SOP 2026 in France: the school week of Olympism and Paralympism
Javier Nieto
March 18, 2026

In just a few days, France will launch the Semaine Olympique et Paralympique -SOP- 2026, which will take place from 30 March to 4 April in schools and universities across the country, as well as in other connected educational settings. The initiative is organised by the Comité National Olympique et Sportif Français -CNOSF- together with the Comité Paralympique et Sportif Français -CPSF-, with the involvement of the State, school and university sport federations, and the Agence pour l’enseignement français à l’étranger -AEFE-.

The 2026 edition, the tenth since the launch of the week in 2017, will focus on the involvement of the educational community through three strands: sporting participation, volunteering and support for teams and athletes. Framed as part of the legacy of Paris 2024 and coming just days after the Milano Cortina 2026 Games, the SOP will once again extend across mainland France, the overseas territories and French schools abroad, with the aim of mobilising pupils, students, teachers, families, associations and the wider sports movement around Olympism and Paralympism.

What happens during the SOP inside educational centres

In practice, the SOP takes the form of sports initiation sessions, the discovery of Olympic and Paralympic disciplines, practical workshops, collective challenges and meetings with high-level athletes. In higher education, tournaments, local campus actions and activities open to student associations and university sports structures are also planned, with institutions able to register their own projects within the official programme.

The week does not stop at the playground or the gym. French educational material also presents it as a teaching tool for working on classroom content through sport, with resources linked to Olympic and Paralympic history, symbols, citizenship, health, music, the arts and sports culture.
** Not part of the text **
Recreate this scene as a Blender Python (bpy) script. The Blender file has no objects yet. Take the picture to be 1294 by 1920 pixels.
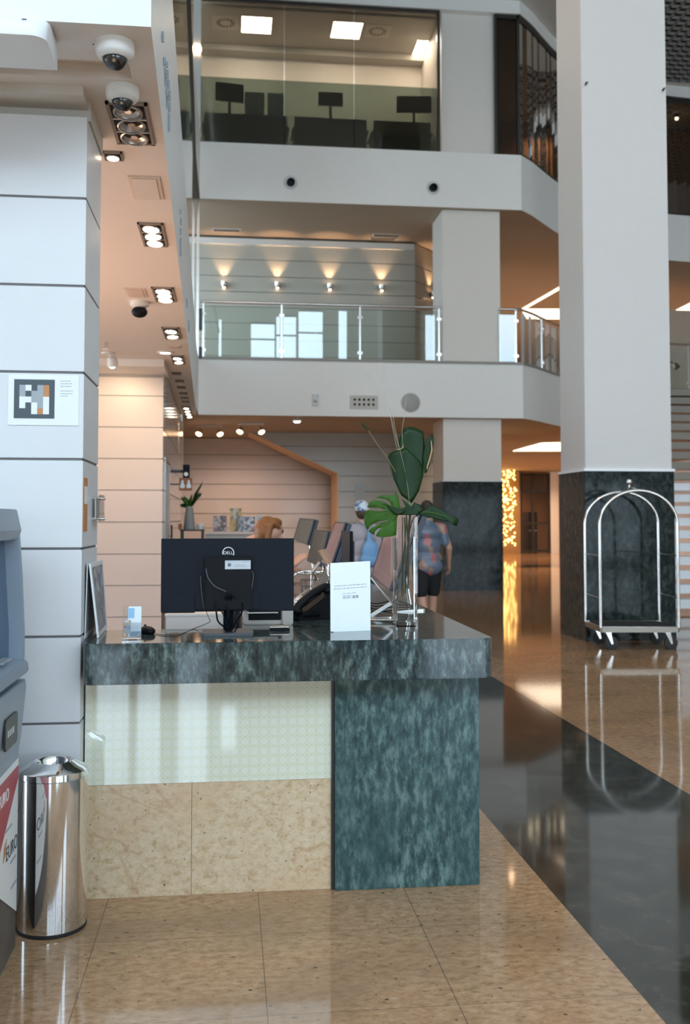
import bpy, bmesh, math, random
from math import sin, cos, pi, radians, sqrt, atan, tan
from mathutils import Vector, Matrix
random.seed(7)
SC = bpy.context.scene
COL = SC.collection

# ------------------------------------------------------------------ camera
EYE = 1.55
FPX = 1850.0
PITCH = atan(85 / FPX)
YAW = atan(217 * cos(PITCH) / FPX)
cam_d = bpy.data.cameras.new('camera')
cam = bpy.data.objects.new('camera', cam_d); COL.objects.link(cam)
cam.location = (0, 0, EYE)
cam.rotation_euler = (pi / 2 + PITCH, 0, -YAW)
cam_d.sensor_fit = 'VERTICAL'; cam_d.sensor_height = 36.0; cam_d.sensor_width = 36.0
cam_d.lens = FPX / 1920 * 36
cam_d.shift_y = -71 / 1920
cam_d.clip_start = 0.05; cam_d.clip_end = 200
cam_d.dof.use_dof = True; cam_d.dof.focus_distance = 4.3; cam_d.dof.aperture_fstop = 3.6
SC.camera = cam

# ------------------------------------------------------------------ world, exposure
W = bpy.data.worlds.new('daylight'); SC.world = W; W.use_nodes = True
bg = W.node_tree.nodes['Background']
bg.inputs[0].default_value = (0.66, 0.84, 1.0, 1); bg.inputs[1].default_value = 6.9
vs = SC.view_settings
vs.view_transform = 'Standard'; vs.look = 'None'; vs.exposure = 0.0; vs.gamma = 1.0; vs.use_curve_mapping = False
cy = SC.cycles
cy.use_denoising = True; cy.max_bounces = 9; cy.diffuse_bounces = 4; cy.glossy_bounces = 5
cy.transmission_bounces = 6; cy.transparent_max_bounces = 16; cy.sample_clamp_indirect = 6.0
cy.caustics_reflective = False; cy.caustics_refractive = False; cy.blur_glossy = 0.5

FWD = Vector((sin(YAW) * cos(PITCH), cos(YAW) * cos(PITCH), sin(PITCH)))
RGT = Vector((cos(YAW), -sin(YAW), 0)); UPV = RGT.cross(FWD)
def at(x, y, X=None, Y=None, Z=None):
    """the point of the place seen at a spot of the photograph on a known plane"""
    d = FWD + RGT * ((x - 647) / FPX) - UPV * ((y - 889) / FPX)
    t = X / d.x if X is not None else (Y / d.y if Y is not None else (Z - EYE) / d.z)
    return Vector((0, 0, EYE)) + d * t

# ------------------------------------------------------------------ lights of the place and added fill lamps
WARM = (1.0, 0.62, 0.42); WARM2 = (1.0, 0.62, 0.36)
def lamp(name, kind, loc, power, color=WARM, size=0.1, size_y=None, spot=70, blend=0.6, to=None, portal=False, spread=None):
    d = bpy.data.lights.new(name, kind); d.energy = power; d.color = color
    if kind == 'AREA':
        d.size = size
        if size_y: d.shape = 'RECTANGLE'; d.size_y = size_y
        if portal: d.cycles.is_portal = True
        if spread: d.spread = radians(spread)
    else:
        d.shadow_soft_size = size
    if kind == 'SPOT': d.spot_size = radians(spot); d.spot_blend = blend
    o = bpy.data.objects.new(name, d); COL.objects.link(o); o.location = loc
    if to is not None: o.rotation_euler = (Vector(to) - Vector(loc)).to_track_quat('-Z', 'Y').to_euler()
    return o
lamp('added_soffit_fill', 'AREA', (-2.4, 6.4, 1.1), 60, (1.0, .62, .44), 1.4, 3.2, to=(-2.2, 6.6, 3.3))  # unseen warm fill added behind the pillar to brighten the soffit
for _p in ((-.2, 8.0, 12.9), (.6, 12.0, 12.9)):
    lamp('added_atrium_lamp', 'SPOT', _p, 400, (1.0, .62, .38), .12, spot=150, blend=1, to=(_p[0] + 3, _p[1] + 1.5, 4))  # unseen lamps added to warm the column flank and the bands
FY = -8.0                                  # plane of the glazed entrance facade behind the viewer
WIN = [(-4.3, -2.9, 1.2, 3.6), (-2.1, -1.6, .5, 3.0), (-1.46, -1.1, 1.0, 3.0), (-0.8, -0.35, .5, 3.0),
       (-0.12, 0.12, 1.5, 2.2), (3.2, 5.6, 0.2, 2.8), (6.2, 9.0, 0.2, 2.8), (11.0, 14.0, 0.2, 2.8),
       (-9.0, -2.2, 5.8, 12.4), (-1.9, 3.8, 5.8, 9.5), (4.1, 9.8, 5.8, 9.5), (-1.26, -.45, 9.7, 11.7), (1.05, 2.25, 9.7, 11.6), (2.34, 3.35, 9.7, 12.0), (3.48, 4.72, 9.7, 12.3), (5.55, 5.97, 9.7, 12.3),
       (10.1, 10.6, 9.7, 12.2), (11.3, 16.0, 5.8, 12.4)]
for (x0, x1, z0, z1) in WIN:
    if (x1 - x0) * (z1 - z0) > 1.0:
        lamp('facade_window_portal', 'AREA', ((x0 + x1) / 2, FY - .02, (z0 + z1) / 2), 1, (1, 1, 1), x1 - x0, z1 - z0, to=((x0 + x1) / 2, FY + 1, (z0 + z1) / 2), portal=True)

# ------------------------------------------------------------------ materials
MATS = {}
def newmat(name):
    m = bpy.data.materials.new(name); m.use_nodes = True
    return m, m.node_tree.nodes, m.node_tree.links, m.node_tree.nodes['Principled BSDF']
def mat(name, col, rough=0.5, metal=0.0, coat=0.0, emit=None, estr=0.0, noise=0.0, bump=0.0, nscale=8.0, spec=0.5):
    if name in MATS: return MATS[name]
    m, N, L, B = newmat(name)
    B.inputs['Roughness'].default_value = rough; B.inputs['Metallic'].default_value = metal
    B.inputs['Coat Weight'].default_value = coat; B.inputs['Coat Roughness'].default_value = 0.05
    B.inputs['Specular IOR Level'].default_value = spec
    if emit: B.inputs['Emission Color'].default_value = (*emit, 1); B.inputs['Emission Strength'].default_value = estr
    tc = N.new('ShaderNodeTexCoord'); nz = N.new('ShaderNodeTexNoise'); nz.inputs['Scale'].default_value = nscale; nz.inputs['Detail'].default_value = 4
    L.new(tc.outputs['Object'], nz.inputs['Vector'])
    mx = N.new('ShaderNodeMix'); mx.data_type = 'RGBA'
    k = 1 - max(noise, 0.02)
    mx.inputs[6].default_value = (*[c * k for c in col], 1); mx.inputs[7].default_value = (*[min(1, c * (2 - k)) for c in col], 1)
    L.new(nz.outputs['Fac'], mx.inputs[0]); L.new(mx.outputs[2], B.inputs['Base Color'])
    if bump:
        bp = N.new('ShaderNodeBump'); bp.inputs['Strength'].default_value = bump; bp.inputs['Distance'].default_value = .01
        L.new(nz.outputs['Fac'], bp.inputs['Height']); L.new(bp.outputs[0], B.inputs['Normal'])
    MATS[name] = m; return m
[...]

Added to this are participation kits, communication materials and action sheets designed to support schools in organising activities adapted to different ages and settings.
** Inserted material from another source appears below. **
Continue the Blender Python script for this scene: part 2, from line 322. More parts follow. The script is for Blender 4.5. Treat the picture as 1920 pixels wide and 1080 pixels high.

How it is used to spread Olympism and Paralympism

One of the SOP’s central aims is to bring the values of Olympism and Paralympism closer to pupils and students through educational and playful tools. Official materials place among its objectives raising awareness of those values, using sport as a teaching tool, discovering Olympic and Paralympic disciplines in cooperation with the sports movement, and encouraging interest in civic and voluntary participation. The initiative is aimed at teachers, students and families, from early years education through to university.
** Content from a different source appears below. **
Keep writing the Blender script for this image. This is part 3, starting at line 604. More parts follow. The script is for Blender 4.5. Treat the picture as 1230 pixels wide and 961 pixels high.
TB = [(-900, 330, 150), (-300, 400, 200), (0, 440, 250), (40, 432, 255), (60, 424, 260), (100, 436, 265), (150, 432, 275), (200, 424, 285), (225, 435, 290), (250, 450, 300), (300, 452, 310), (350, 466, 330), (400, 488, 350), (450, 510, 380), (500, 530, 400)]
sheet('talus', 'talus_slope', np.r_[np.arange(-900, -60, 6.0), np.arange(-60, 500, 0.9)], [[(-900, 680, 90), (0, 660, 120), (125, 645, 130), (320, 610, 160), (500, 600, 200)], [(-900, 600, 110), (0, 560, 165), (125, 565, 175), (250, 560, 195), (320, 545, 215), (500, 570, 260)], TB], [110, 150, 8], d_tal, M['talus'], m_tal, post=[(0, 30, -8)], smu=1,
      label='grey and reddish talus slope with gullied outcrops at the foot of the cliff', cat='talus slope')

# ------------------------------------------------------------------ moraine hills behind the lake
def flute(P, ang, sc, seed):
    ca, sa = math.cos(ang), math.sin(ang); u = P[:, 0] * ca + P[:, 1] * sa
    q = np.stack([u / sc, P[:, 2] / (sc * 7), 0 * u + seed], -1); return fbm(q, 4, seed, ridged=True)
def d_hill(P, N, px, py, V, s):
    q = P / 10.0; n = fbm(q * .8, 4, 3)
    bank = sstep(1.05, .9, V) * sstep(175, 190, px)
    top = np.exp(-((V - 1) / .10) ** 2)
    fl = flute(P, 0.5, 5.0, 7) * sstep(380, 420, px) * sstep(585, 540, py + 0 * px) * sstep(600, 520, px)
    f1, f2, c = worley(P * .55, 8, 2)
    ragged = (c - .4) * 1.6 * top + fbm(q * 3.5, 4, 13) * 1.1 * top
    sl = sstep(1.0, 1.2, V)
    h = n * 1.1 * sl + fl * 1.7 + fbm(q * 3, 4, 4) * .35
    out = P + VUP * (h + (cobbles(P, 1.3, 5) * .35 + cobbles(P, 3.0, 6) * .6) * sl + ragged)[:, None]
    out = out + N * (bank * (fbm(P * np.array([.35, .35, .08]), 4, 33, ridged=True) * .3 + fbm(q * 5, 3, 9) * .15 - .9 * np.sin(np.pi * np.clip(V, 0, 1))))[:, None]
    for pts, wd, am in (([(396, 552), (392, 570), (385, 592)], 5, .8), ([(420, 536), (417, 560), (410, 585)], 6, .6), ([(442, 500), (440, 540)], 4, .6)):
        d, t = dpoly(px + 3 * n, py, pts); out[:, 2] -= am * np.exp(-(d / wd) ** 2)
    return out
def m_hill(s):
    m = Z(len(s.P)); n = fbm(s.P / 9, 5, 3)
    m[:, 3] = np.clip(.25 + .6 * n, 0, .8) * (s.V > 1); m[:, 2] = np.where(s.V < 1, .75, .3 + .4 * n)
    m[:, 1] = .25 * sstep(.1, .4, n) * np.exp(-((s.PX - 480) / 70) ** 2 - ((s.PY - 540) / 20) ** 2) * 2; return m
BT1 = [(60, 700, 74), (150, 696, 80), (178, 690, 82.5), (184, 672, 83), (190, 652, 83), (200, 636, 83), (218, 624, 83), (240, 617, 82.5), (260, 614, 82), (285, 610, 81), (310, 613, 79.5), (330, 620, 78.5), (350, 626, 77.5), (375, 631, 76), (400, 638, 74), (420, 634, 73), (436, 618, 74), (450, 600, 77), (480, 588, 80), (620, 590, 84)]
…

The Paralympic dimension also has a specific place within the programme. The SOP includes the discovery of parasports, shared activities and actions designed to change perceptions of disability in the school environment. That work appears explicitly in the week’s educational aims and is supported by resources prepared for different age groups, alongside practical proposals intended to raise awareness through direct experience.

A week connecting schools, clubs and leading figures

The SOP also works as a point of contact between educational centres and the sports network in each area. The CNOSF and various federations have developed project maps to identify participating institutions and make it easier for schools to connect with nearby clubs and organisations, with the aim of turning that week into an opportunity to build links between schools, associations, federations and local authorities. In that logic, some sector calls present the SOP as a concrete opportunity for clubs to approach schools and offer activities suited to their resources.

The scale of the previous edition gives an idea of how important this event has become in the French educational calendar. In 2025, there were 1,990 projects and 710,000 participating pupils and students, and the 2026 edition will have Marie Bochet and Nikola Karabatic as its patrons. The CNOSF presents the Paralympic skier as an inspiring figure for an entire generation, while the former handball player, a three-time Olympic champion, is one of the names chosen to embody this edition. From 30 March to 4 April, the SOP will once again bring that work into classrooms, playgrounds, gyms and campuses across the country.